The exercise » Compile every line that includes the word "part".

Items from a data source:
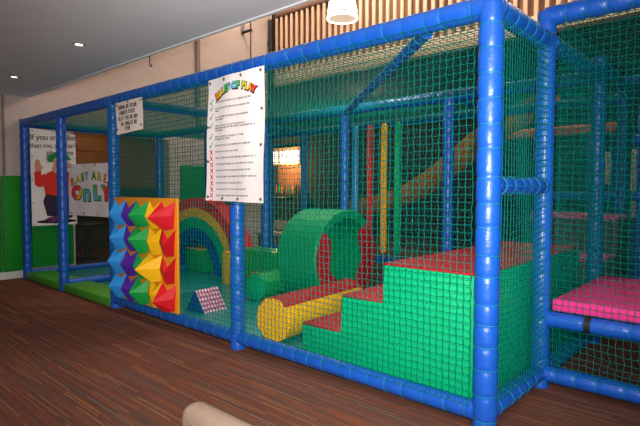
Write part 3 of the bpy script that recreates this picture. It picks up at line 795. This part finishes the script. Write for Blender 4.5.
for i in range(5):
    for j in range(4):
        x0 = -pw / 2 + 0.02 + i * cw; x1 = x0 + cw; z1 = ph - 0.03 - j * chh; z0 = z1 - chh
        cx = (x0 + x1) / 2; d = depth[i][j]
        c = (cx + random.uniform(-0.02, 0.02), -0.012 - d * 1.12, z0 + chh * random.uniform(0.44, 0.56))
        bm = bmesh.new()
        y = -0.010
        ix = cw * 0.10
        TL, TR, BR, BL_, N = [bm.verts.new(p) for p in ((x0 + 0.003, y, z1), (x1 - 0.003, y, z1), (x1 - ix, y, z0 + 0.003), (x0 + ix, y, z0 + 0.003), (cx + random.uniform(-0.015, 0.03), y - 0.004, z1 - chh * min(0.54, 0.12 + nd[i][j])))]
        A = bm.verts.new((c[0], c[1], min(c[2], N.co.z - 0.05 * chh)))
        Lm = bm.verts.new((x0 - 0.006, y - 0.035, z0 + chh * 0.5)); Rm = bm.verts.new((x1 + 0.006, y - 0.035, z0 + chh * 0.5))
        Bm = bm.verts.new((cx + random.uniform(-0.03, 0.03), y - d * 0.30 - 0.01, z0 - 0.012))
        for f in ((TL, N, A), (N, TR, A), (TR, Rm, A), (Rm, BR, A), (BR, Bm, A), (Bm, BL_, A), (BL_, Lm, A), (Lm, TL, A), (TL, N, BL_), (N, BR, BL_), (N, TR, BR), (TL, Lm, BL_), (TR, BR, Rm), (BL_, Bm, BR)):
            bm.faces.new(f)
        bmesh.ops.subdivide_edges(bm, edges=bm.edges[:], cuts=1, use_grid_fill=True)
        o = finish('pointed_pocket', bm, M[cols[i]], t, angle=28); o['label'] = names[cols[i]] + ' pointed pocket'

# ------------------------------------------------------------------ banners and signs
def scribble(bm, x0, x1, z, h, out, mi, rnd, stroke=0.0032):
    """illegible small print: words made of short strokes"""
    x = x0
    while x < x1 - h * 0.5:
        nw = rnd.randint(2, 8)
        for k in range(nw):
            if x > x1: break
            w = h * rnd.uniform(0.45, 0.62); t = stroke
            poly(bm, [(x, z), (x + t, z), (x + t, z + h), (x, z + h)], out, mi)
            c = rnd.random()
            if c < 0.6: zz = z + rnd.choice((0, h * 0.45, h - t)); poly(bm, [(x, zz), (x + w, zz), (x + w, zz + t), (x, zz + t)], out, mi)
            if c > 0.3: poly(bm, [(x + w - t, z), (x + w, z), (x + w, z + h), (x + w - t, z + h)], out, mi)
            x += w + t * 0.9
        x += h * 0.55

# rules of play
bt = thing('rules_banner', 'tall white rules of play banner with green ticks and red crosses', 'banner', (-2.585, -0.105, 1.295))
def f_rules(x, z): return 0.008 * math.sin(x * 9 + z * 1.5) * (1 - 0.3 * z) + 0.005 * math.sin(z * 8 + x * 3) + 0.004 * math.sin(x * 21 - z * 2)
sheet('banner_sheet', 0, 0, f_rules, M['banner'], bt, ((0.035, 1.075), (0.775, 1.09), (0.755, 0.0), (-0.015, 0.012)))
bm = bmesh.new(); bk = bmesh.new()
title = 'RULES OF PLAY'; wid = 0.54; xcur = 0
adv = [0.9 if ch != ' ' else 0.45 for ch in title]; tot = sum(adv); s = 0
for ch, a in zip(title, adv):
    u = (s + a / 2) / tot - 0.5; s += a
    if ch == ' ': continue
    x = 0.405 + u * wid; z = 0.985 - 0.30 * u * u * 1.0; rot = u * 0.75
    add_text(bk, ch, 0.078, x, z - 0.004, rot, 0.0025, offset=0.010)
    add_text(bm, ch, 0.074, x, z, rot, 0.0045, offset=0.004)
for b_, n_, m_ in ((bk, 'heading_outline', M['ink']), (bm, 'heading', M['ink_arc'])):
    o = finish(n_, b_, m_, bt, smooth=False); ripple(o, f_rules)
rnd = random.Random(3); bm = bmesh.new(); z = 0.865
lines = [(0.50, 0), (0.47, 0.05), (0.46, 0.13), (0.41, 0.53, 0.12), (0.40, 0.22), (0.49, 0), (0.34, 0), (0.54, 0), (0.53, 0), (0.49, 0), (0.55, 0), (0.39, 0), (0.43, 0), (0.45, 0), (0.31, 0.27)]
zs_rows = []
for i, ln in enumerate(lines):
    zs_rows.append(z)
    for w in ln:
        if w: scribble(bm, 0.125, 0.125 + w, z, 0.013, 0.003, 0, rnd, 0.0026); z -= 0.021
    z -= 0.0335
o = finish('printed_rules', bm, M['ink'], bt, smooth=False); ripple(o, f_rules)
tk = bmesh.new(); cr = bmesh.new()
for i, z in enumerate(zs_rows):
    x = 0.075 - 0.02 * (0.9 - z) ; z += 0.004
    if i < 6: poly(tk, [(x - 0.022, z + 0.004), (x - 0.015, z + 0.010), (x - 0.007, z - 0.002), (x + 0.02, z + 0.04), (x + 0.026, z + 0.036), (x - 0.005, z - 0.018)], 0.003)
    else:
        for sg in (1, -1):
            poly(cr, [(x - 0.022, z - sg * 0.018 - 0.006), (x - 0.012, z - sg * 0.022), (x + 0.024, z + sg * 0.020), (x + 0.014, z + sg * 0.024)] if sg > 0 else [(x - 0.022, z + 0.018), (x - 0.012, z + 0.024), (x + 0.024, z - 0.016), (x + 0.014, z - 0.022)], 0.003 if sg > 0 else 0.0034)
for b_, n_, m_ in ((tk, 'printed_ticks', M['tickgreen']), (cr, 'printed_crosses', M['crossred'])):
    o = finish(n_, b_, m_, bt, smooth=False); ripple(o, f_rules)
for x, z in ((0.06, 1.045), (0.27, 1.052), (0.49, 1.058), (0.735, 1.062), (0.735, 0.76), (0.73, 0.47), (0.725, 0.03), (0.44, 0.03), (0.22, 0.032), (0.015, 0.045), (0.02, 0.36), (0.03, 0.66)):
    eyelet(x, z, f_rules, bt)

# small notice
bt = thing('small_notice', 'small white notice with dark capitals hanging by the top rail', 'sign', (-4.315, -0.10, 2.015))
def f_small(x, z): return 0.006 * math.sin(x * 8 + 1) + 0.004 * math.sin(z * 14)
sheet('notice_sheet', 0, 0, f_small, M['paper'], bt, ((0.0, 0.355), (0.605, 0.352), (0.605, 0.02), (0.015, 0.0)), nx=12, nz=10)
bm = bmesh.new(); rnd = random.Random(11)
for z, a, b in ((0.275, 0.07, 0.545), (0.215, 0.085, 0.50), (0.155, 0.06, 0.535), (0.095, 0.12, 0.46), (0.04, 0.21, 0.33)): scribble(bm, a, b, z - 0.003, 0.043, 0.003, 0, rnd, 0.0105)
o = finish('printed_lines', bm, M['ink'], bt, smooth=False); ripple(o, f_small)
for x, z in ((0.03, 0.325), (0.30, 0.335), (0.58, 0.325), (0.57, 0.07), (0.03, 0.06)): eyelet(x, z, f_small, bt)

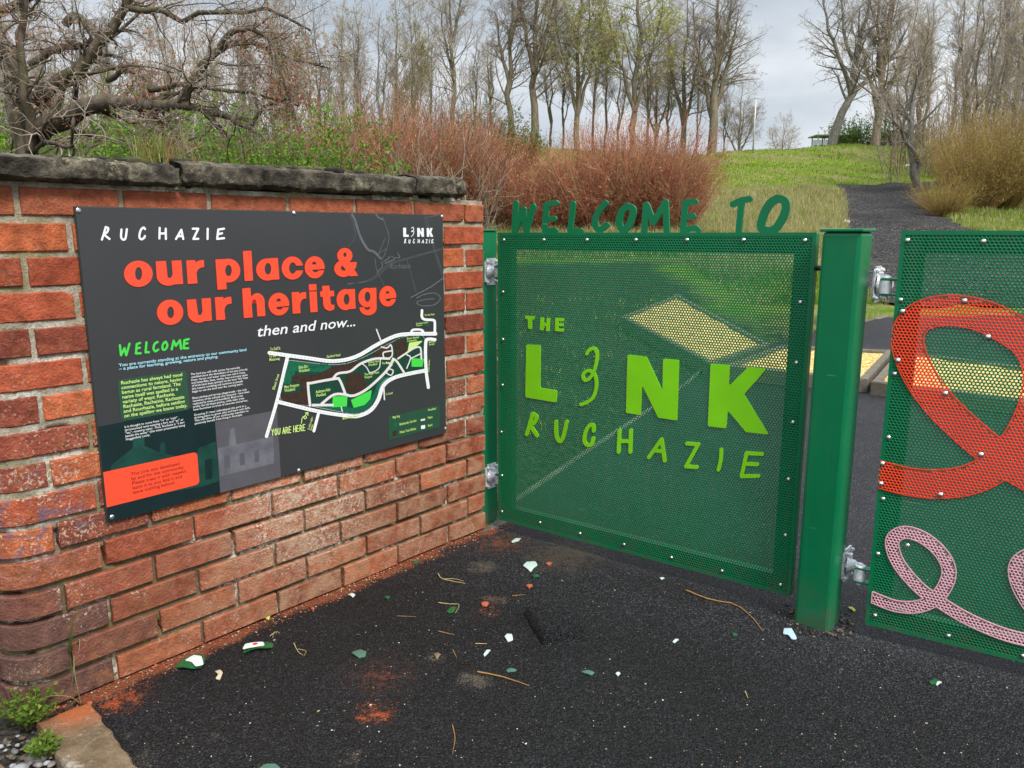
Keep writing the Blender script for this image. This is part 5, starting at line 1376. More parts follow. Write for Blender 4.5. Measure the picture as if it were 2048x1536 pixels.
def raised_bed(px, label, h=0.11, tw=0.07):
    P3 = [on_ground(u, v, h) for u, v in px]
    c = np.mean(P3, axis=0)
    root = thing("raised_bed", label, "raised bed", (c[0], c[1], float(T(c[0], c[1]))), group="yellow gravel beds beyond the gates")
    Q = [p - np.array([c[0], c[1], float(T(c[0], c[1]))]) for p in P3]
    n = len(Q)
    for i in range(n):
        a, b = Q[i], Q[(i + 1) % n]
        d = (b - a); d[2] = 0; L = np.linalg.norm(d); d /= L; nn = np.array([-d[1], d[0], 0])
        if nn @ (-(a + b) / 2) < 0: nn = -nn
        V = []
        for q, e in ((a, d * .0), (b, d * -.0)):
            for s_, hh in ((0, -h - .06), (0, 0.0), (.008, .012), (tw - .008, .012), (tw, 0.0), (tw, -h - .06)):
                V.append(tuple(q + e + nn * s_ + np.array([0, 0, hh + .0025 * i])))
        F = [[k, (k + 1) % 6, 6 + (k + 1) % 6, 6 + k] for k in range(6)] + [[5, 4, 3, 2, 1, 0], [6, 7, 8, 9, 10, 11]]
        mesh_obj("timber_edge", V, F, M_TIMBER, root)
    # gravel fill, heaped a little
    def bil(s, t): return (Q[0] * (1 - s) + Q[1] * s) * (1 - t) + (Q[3] * (1 - s) + Q[2] * s) * t
    V, F = [], []; K = 26
    for i in range(K):
        for j in range(K):
            s, t = .01 + .98 * i / (K - 1), .01 + .98 * j / (K - 1)
            p = bil(s, t); V.append((p[0], p[1], p[2] - .012 + .016 * nz(p[0] * 3, p[1] * 3, 2) + .01 * nz(p[0] * 12, p[1] * 12, 5)))
    for i in range(K - 1):
        for j in range(K - 1):
            F.append([i * K + j, (i + 1) * K + j, (i + 1) * K + j + 1, i * K + j + 1])
    mesh_obj("gravel_fill", V, F, M_YEL, root, True)
raised_bed([(1240, 635), (1355, 590), (1540, 690), (1420, 730)], "slanting raised bed of yellow gravel behind the letters N and K")
raised_bed([(1443, 735), (1560, 692), (1788, 703), (1735, 762)], "raised bed of yellow gravel seen either side of the square post", .10)
raised_bed([(1742, 766), (1797, 703), (2060, 732), (2300, 770), (2300, 845), (2060, 800)][0:1] + [(1797, 703), (2300, 768), (2300, 838)], "long raised bed of yellow gravel seen through the red ribbon loop", .10)

# ------------------------------------------------------------------ loose gravel, grit and litter
def pebble_cloud(name, pts, sizes, cols, mat, label, cat, flat=0.6):
    bm = bmesh.new(); bmesh.ops.create_icosphere(bm, subdivisions=1, radius=1)
    bv = np.array([v.co[:] for v in bm.verts]); bf = np.array([[v.index for v in f.verts] for f in bm.faces]); bm.free()
    N = len(pts); r = np.random.default_rng(5)
    jit = 1 + r.uniform(-.28, .28, (N, len(bv), 1))
    sc = np.stack([sizes * r.uniform(.8, 1.5, N), sizes * r.uniform(.7, 1.1, N), sizes * flat * r.uniform(.6, 1.1, N)], 1)[:, None, :]
    L = bv[None] * jit * sc
    a = r.uniform(0, 6.28, N); ca, sa = np.cos(a)[:, None], np.sin(a)[:, None]
    x = L[:, :, 0] * ca - L[:, :, 1] * sa; y = L[:, :, 0] * sa + L[:, :, 1] * ca
    V = np.stack([x, y, L[:, :, 2]], -1) + pts[:, None, :]
    F = (bf[None] + (np.arange(N) * len(bv))[:, None, None]).reshape(-1, 3)
    o = quick_mesh(name, V.reshape(-1, 3), F, mat, None, False, np.repeat(cols, len(bv), 0)); return tag(o, label, cat, kind='stuff')
M_PEB = tint_mat("pebble", 0.85, 0.25, 60)
N = 1500
r_ = np.random.default_rng(9)
u = r_.uniform(-.02, .75, N); v = r_.uniform(0.0, .8, N)
pp = k1[None] + kd[None] * u[:, None] + kp[None] * v[:, None]
back = np.array(WALL_END[:2] - WALL_DIR[:2] * (L0 + RC) - WALL_N[:2] * RC)
u2 = r_.uniform(0, .7, 500); v2 = r_.uniform(.02, .5, 500)
pp2 = back[None] - WALL_N[None, :2] * u2[:, None] - WALL_DIR[None, :2] * v2[:, None]
pp = np.concatenate([pp, pp2])
sz = np.concatenate([r_.uniform(.004, .013, N), r_.uniform(.004, .015, 500)]) * np.where(r_.random(N + 500) < .07, 2.3, 1.0)
pal = np.array([(.15, .14, .13), (.08, .08, .08), (.22, .20, .18), (.05, .05, .052), (.18, .115, .065), (.30, .30, .31), (.11, .08, .055)])
pebble_cloud("loose_gravel", np.column_stack([pp, np.full(len(pp), -.008)]), sz, pal[r_.integers(0, 7, len(pp))], M_PEB, "loose grey and brown gravel left of the kerb block", "gravel")
N = 1300
gu = r_.uniform(150, 2048, N); gv_ = r_.uniform(1060, 1536, N)
gp = np.array([on_flat(a, b, 0.0015) for a, b in zip(gu, gv_)])
keep = ((gp[:, :2] - WALL_END[:2]) @ WALL_N[:2] > .02) & (near_sdf(gp[:, 0], gp[:, 1]) < -.02)
gp = gp[keep]
pal = np.array([(.55, .53, .48), (.30, .28, .25), (.16, .15, .14), (.10, .10, .10), (.40, .30, .16), (.32, .09, .03), (.7, .72, .68)])
pebble_cloud("grit", gp, r_.uniform(.0008, .0026, len(gp)) * np.where(r_.random(len(gp)) < .06, 1.8, 1), pal[r_.choice(7, len(gp), p=[.05, .17, .28, .34, .07, .06, .03])], M_PEB, "pale grit and chips scattered over the dark tarmac", "grit", .5)

# brick crumbs that have fallen from the wall
N = 900
cs = r_.uniform(-.1, 1.88, N); cn = .004 + .075 * r_.random(N) ** 2.2
cp = WALL_END[None] - WALL_DIR[None] * cs[:, None] + WALL_N[None] * cn[:, None]; cp[:, 2] = .002
pal = np.array([(.40, .10, .04), (.30, .08, .04), (.22, .10, .06), (.36, .30, .22), (.16, .06, .035)])
pebble_cloud("brick_crumbs", cp, r_.uniform(.0012, .0042, N) * np.where(r_.random(N) < .05, 2.0, 1), pal[r_.integers(0, 5, N)], M_PEB, "red brick crumbs and mortar dust along the foot of the wall", "crumbs", .7)
N = 260
ca = r_.uniform(0, 6.283, N); cr_ = .085 + .05 * r_.random(N) ** 2
pc = np.array([0.994, 2.556]) + .061 * np.array([.757, -.653]) + .061 * np.array([.653, .757])
cp = np.column_stack([pc[0] + cr_ * np.cos(ca), pc[1] + cr_ * np.sin(ca), np.full(N, .002)])
pal = np.array([(.03, .03, .03), (.05, .045, .04), (.10, .075, .05), (.16, .12, .08), (.02, .02, .02)])
pebble_cloud("tarmac_crumbs", cp, r_.uniform(.002, .007, N), pal[r_.integers(0, 5, N)], M_PEB, "dark tarmac crumbs and dirt round the foot of the square post", "crumbs", .7)
M_GLASSW = simple_mat("frosted_pale_glass", (0.50, 0.62, 0.56), 0.25, var=.1, scale=60)
M_GLASSG = simple_mat("green_bottle_glass", (0.015, 0.10, 0.032), 0.15, var=.2, scale=60)
M_GLASSD = simple_mat("grey_green_glass", (0.07, 0.15, 0.105), 0.2, var=.1, scale=60)
M_GLASSB = simple_mat("pale_blue_glass", (0.42, 0.60, 0.72), 0.25, var=.06, scale=60)
M_LABEL = simple_mat("paper_label", (0.60, 0.64, 0.60), 0.6, var=.08, scale=80)
M_REDINK = simple_mat("red_ink", (0.65, 0.03, 0.04), 0.6)
M_CREAM = simple_mat("cream_chip", (0.50, 0.42, 0.30), 0.6, var=.15, scale=80)
M_TWIG = simple_mat("dry_twig", (0.30, 0.15, 0.045), 0.8, var=.3, scale=90)
M_TWIGP = simple_mat("pale_dry_stalk", (0.42, 0.32, 0.14), 0.8, var=.3, scale=90)
M_LEAFY = simple_mat("yellow_green_leaf", (0.36, 0.42, 0.05), 0.6, var=.3, scale=60)
M_BRICKCH = simple_mat("brick_chip", (0.36, 0.085, 0.04), 0.9, var=.3, scale=90)
M_LEAFB = simple_mat("brown_dead_leaf", (0.16, 0.11, 0.06), 0.8, var=.3, scale=60)
def shard(name, px, mat, label, cat="glass", bend=0.006, thick=.003, lift=.003, tilt=(0, 0), group=None):
    """a flat or gently bowed broken piece lying on the tarmac; outline measured on the ground."""
    P3 = [on_flat(u_, v_, .002) for u_, v_ in px]; c = np.mean(P3, 0)
    Q = [(p - c)[:2] for p in P3]; rad = max(np.linalg.norm(q) for q in Q) + 1e-6
    fl_ = [k for q in Q for k in q]
    V2, Fc = fill_sdf(lambda X, Y: P_(X, Y, *fl_), (-rad, -rad, rad, rad), rad / 7)
    n = len(V2); z = lift + bend * (1 - (V2[:, 0] ** 2 + V2[:, 1] ** 2) / rad ** 2) + tilt[0] * V2[:, 0] + tilt[1] * V2[:, 1]
    z = z - z.min() + .001
    o = plate(name, V2, Fc, 0.0, 1.0, mat, None)
    for i, vv in enumerate(o.data.vertices):
        k = i % n; vv.co.z = z[k] + (thick if vv.co.z > .5 else 0)
    o.location = (c[0], c[1], 0.0)
    if label: tag(o, label, cat, group)
    return o
def shard_with_label(px, label_px, ink_px, label, glassm):
    g = shard("bottle_shard", px, glassm, label, "glass", .016, .003)
    pieces = [(label_px, M_LABEL, "paper_label", .0042)] + ([(ink_px, M_REDINK, "printed_mark", .0052)] if ink_px else [])
    par = g
    for q, m_, nm, lift in pieces:
        s_ = shard(nm, q, m_, None, bend=.004, thick=.0008, lift=0)
        off = Vector(s_.location) - Vector(g.location); s_.parent = par
        s_.location = (off.x, off.y, .015 if par is g else .0042); par = s_ if nm == "paper_label" else par
        if nm == "printed_mark": s_.location = (Vector(s_.location) - Vector((g.children[0].location.x, g.children[0].location.y, 0))); s_.location.z = .0012
    return g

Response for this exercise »
Write part 3 of the bpy script that recreates this picture. It picks up at line 795. This part finishes the script. Write for Blender 4.5.
Keep writing the Blender script for this image. This is part 5, starting at line 1376. More parts follow. Write for Blender 4.5. Measure the picture as if it were 2048x1536 pixels.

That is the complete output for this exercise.